What’s less-known about Glaser is that he was a big-time cartridge nerd. In the mid-to-late 1930s, he made so much money trapping fox in November that he bought every new rifle and cartridge that showed up at the sporting good’s store in Fairbanks. He put them to hard use too. His darling, however, was the .220 Swift.  In Glaser’s words, Rearden writes:

“In the late 1930s and into the 1940s I had a Winchester Model 70 .220 Swift, and killed everything with it—moose, grizzly bear, caribou, sheep. However, the little 48-grain bullet didn’t perform well on grizzlies. But with a lung shot on hoofed game the Swift killed quicker than any other gun I ever owned.”

Stopping a Grizzly

Many of the same stories in Rearden’s 1998 book were first written in the pages of Outdoor Life in the mid 1950s. I thought it was worth resurrecting the following two Glaser stories because they’re iconic tales that haven’t been carried into the digital age, and also because it’s interesting to note that even back in the day, serious outdoorsmen were fascinated with pet cartridges like the .220 Swift. An epitaph to Glaser in the July 1975 issue of Outdoor Life included a close call that Glaser and his Swift shared with a grizzly bear. As detailed in the book, Glaser had been on a solo wolf control trip in the Alaska Range, hunting and trapping wolves:

“On September 23 I returned to where I had set some traps at the entrance of a ground squirrel’s hole high in a saddle in the sheep hills northwest of my cabin. One of my wolf traps was gone with its log toggle, which had been buried. I thought I had caught a wolf. The nearest willows were about a mile away, and I thought the wolf had gone down there with the trap and toggle. I expected to find him tangled among the willows.
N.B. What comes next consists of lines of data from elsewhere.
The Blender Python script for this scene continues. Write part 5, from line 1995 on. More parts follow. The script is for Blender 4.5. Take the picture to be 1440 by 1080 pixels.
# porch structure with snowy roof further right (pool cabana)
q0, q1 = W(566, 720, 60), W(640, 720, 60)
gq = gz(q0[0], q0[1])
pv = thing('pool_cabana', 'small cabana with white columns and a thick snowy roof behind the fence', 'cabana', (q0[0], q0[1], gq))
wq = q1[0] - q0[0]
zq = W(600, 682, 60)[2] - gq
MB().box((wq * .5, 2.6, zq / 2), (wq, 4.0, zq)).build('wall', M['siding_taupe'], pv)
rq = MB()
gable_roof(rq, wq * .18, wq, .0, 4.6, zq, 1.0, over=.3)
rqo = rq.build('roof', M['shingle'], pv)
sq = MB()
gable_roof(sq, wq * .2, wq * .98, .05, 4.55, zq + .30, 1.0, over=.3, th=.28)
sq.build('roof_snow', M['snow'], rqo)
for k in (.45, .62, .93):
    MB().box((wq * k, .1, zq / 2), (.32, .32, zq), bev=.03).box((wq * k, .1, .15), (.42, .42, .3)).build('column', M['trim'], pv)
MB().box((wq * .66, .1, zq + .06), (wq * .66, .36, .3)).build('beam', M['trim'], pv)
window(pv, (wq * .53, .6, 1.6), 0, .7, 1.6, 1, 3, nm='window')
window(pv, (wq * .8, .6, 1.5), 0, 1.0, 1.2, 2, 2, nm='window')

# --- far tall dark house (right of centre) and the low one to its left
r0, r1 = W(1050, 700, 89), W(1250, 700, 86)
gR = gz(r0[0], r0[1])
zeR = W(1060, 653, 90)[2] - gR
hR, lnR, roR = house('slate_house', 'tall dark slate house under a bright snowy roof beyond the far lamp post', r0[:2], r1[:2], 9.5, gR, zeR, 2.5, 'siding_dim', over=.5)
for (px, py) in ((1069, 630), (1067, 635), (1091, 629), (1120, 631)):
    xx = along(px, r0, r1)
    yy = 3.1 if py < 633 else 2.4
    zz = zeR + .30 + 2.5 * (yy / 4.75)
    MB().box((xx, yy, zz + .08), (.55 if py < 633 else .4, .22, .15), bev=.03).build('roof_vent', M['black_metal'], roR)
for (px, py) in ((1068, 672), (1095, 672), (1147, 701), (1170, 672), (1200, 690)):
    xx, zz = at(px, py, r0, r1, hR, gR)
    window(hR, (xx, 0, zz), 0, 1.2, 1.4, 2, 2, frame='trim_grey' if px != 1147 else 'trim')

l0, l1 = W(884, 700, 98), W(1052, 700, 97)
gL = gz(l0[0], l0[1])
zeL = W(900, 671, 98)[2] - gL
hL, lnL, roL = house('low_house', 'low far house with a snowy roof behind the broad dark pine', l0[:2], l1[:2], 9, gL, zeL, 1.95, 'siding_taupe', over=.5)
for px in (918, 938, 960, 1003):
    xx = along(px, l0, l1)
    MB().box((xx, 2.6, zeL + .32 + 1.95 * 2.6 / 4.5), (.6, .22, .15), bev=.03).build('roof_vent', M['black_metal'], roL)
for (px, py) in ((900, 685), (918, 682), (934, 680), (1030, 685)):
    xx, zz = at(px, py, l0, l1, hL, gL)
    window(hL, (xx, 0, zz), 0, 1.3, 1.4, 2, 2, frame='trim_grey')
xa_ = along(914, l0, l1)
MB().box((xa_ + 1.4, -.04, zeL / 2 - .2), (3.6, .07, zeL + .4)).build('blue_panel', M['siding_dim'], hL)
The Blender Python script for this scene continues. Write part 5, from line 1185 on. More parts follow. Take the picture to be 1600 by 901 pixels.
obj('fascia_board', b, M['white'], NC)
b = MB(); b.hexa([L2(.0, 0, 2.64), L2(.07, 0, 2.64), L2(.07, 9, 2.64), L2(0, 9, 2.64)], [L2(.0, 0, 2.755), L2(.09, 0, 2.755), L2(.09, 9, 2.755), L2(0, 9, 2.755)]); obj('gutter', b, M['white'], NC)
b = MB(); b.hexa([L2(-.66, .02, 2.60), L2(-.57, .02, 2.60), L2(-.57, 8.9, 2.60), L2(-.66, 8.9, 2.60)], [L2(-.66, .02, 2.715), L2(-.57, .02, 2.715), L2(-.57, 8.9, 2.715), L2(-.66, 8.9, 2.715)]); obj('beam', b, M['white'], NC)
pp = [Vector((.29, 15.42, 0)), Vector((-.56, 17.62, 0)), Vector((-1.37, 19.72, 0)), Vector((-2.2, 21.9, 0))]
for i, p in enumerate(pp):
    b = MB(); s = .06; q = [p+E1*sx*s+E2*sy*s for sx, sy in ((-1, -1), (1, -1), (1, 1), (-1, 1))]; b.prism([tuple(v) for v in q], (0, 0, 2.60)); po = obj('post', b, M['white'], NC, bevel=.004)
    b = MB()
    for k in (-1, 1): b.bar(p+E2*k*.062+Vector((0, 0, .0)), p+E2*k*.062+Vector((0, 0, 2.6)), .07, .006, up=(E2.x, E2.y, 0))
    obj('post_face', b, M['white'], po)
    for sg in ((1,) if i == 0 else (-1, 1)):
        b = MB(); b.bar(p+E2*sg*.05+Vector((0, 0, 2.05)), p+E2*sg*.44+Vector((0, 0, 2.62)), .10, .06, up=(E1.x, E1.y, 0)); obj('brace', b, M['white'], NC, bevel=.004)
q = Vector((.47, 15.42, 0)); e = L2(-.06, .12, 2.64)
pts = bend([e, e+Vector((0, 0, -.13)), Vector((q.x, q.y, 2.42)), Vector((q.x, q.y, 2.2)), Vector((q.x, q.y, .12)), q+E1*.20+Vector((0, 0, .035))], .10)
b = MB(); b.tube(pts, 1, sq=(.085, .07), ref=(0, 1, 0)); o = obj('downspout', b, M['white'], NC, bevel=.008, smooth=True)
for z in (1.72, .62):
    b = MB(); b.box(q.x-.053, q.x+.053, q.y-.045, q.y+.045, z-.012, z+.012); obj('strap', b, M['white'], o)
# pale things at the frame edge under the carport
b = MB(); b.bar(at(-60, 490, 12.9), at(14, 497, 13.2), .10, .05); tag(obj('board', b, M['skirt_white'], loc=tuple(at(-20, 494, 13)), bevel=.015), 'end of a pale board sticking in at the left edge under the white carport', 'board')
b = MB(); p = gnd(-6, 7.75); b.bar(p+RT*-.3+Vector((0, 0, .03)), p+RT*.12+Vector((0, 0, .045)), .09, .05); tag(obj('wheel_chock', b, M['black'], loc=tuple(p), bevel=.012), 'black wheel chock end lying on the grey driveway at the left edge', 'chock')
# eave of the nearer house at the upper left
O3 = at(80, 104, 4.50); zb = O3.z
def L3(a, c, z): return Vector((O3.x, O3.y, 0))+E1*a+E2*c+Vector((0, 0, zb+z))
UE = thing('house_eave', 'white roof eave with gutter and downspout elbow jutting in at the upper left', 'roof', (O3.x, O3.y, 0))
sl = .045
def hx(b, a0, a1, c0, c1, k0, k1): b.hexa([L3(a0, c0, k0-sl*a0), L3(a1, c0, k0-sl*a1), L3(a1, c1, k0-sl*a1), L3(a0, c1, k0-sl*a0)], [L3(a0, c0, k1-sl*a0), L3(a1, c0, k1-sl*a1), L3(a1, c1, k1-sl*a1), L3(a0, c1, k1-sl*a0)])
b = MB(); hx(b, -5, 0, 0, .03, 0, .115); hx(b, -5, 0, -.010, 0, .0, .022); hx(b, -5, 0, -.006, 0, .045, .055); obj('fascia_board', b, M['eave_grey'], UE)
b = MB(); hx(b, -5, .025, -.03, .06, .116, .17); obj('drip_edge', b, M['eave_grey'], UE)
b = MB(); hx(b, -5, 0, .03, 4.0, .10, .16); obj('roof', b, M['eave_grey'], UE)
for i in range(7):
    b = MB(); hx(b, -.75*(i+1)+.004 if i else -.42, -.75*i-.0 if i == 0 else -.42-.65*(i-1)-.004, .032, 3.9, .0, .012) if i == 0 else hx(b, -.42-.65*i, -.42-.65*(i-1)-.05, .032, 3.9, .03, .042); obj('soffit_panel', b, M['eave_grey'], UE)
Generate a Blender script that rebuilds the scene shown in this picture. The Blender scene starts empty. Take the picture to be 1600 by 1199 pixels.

I lit out down the hill. Here and there I saw where the toggle had struck the moss. I reached the edge of the willows, and ahead I could see where the wolf had gone into the willows, and I started that way.

I had the surprise of my life when a big sow grizzly burst out of the willows about 15 feet away. She was shaking her head, growling, and bounding toward me. I quickly fired my .220 Swift, hitting her in the body. The 48-grain bullet slowed her, but she kept coming. I backed up and shot again. She kept coming. The bear slowed with each shot as I continued to shoot, but she kept moving and kept absorbing bullets. After dodging the bear several times and doing a lot of leaping and shooting, I finally dropped the animal with my eleventh shot. It fell scarcely a rifle’s length away. I hated to shoot the old girl but had no choice.

The Swift is a good wolf rifle, and I was hunting wolves, not bears. I had been trying to avoid grizzlies. I had previously killed a couple of grizzlies with it but picked my shots carefully. Moose and caribou I killed with the Swift dropped quickly and a lung shot, especially, was lethal.

I sat on the bear and took a pinch of Copenhagen snuff to steady my nerves. After a time, when my heart had quit racing, I skinned the bear, then set some wolf traps around the carcass. Wolves love grizzly meat.”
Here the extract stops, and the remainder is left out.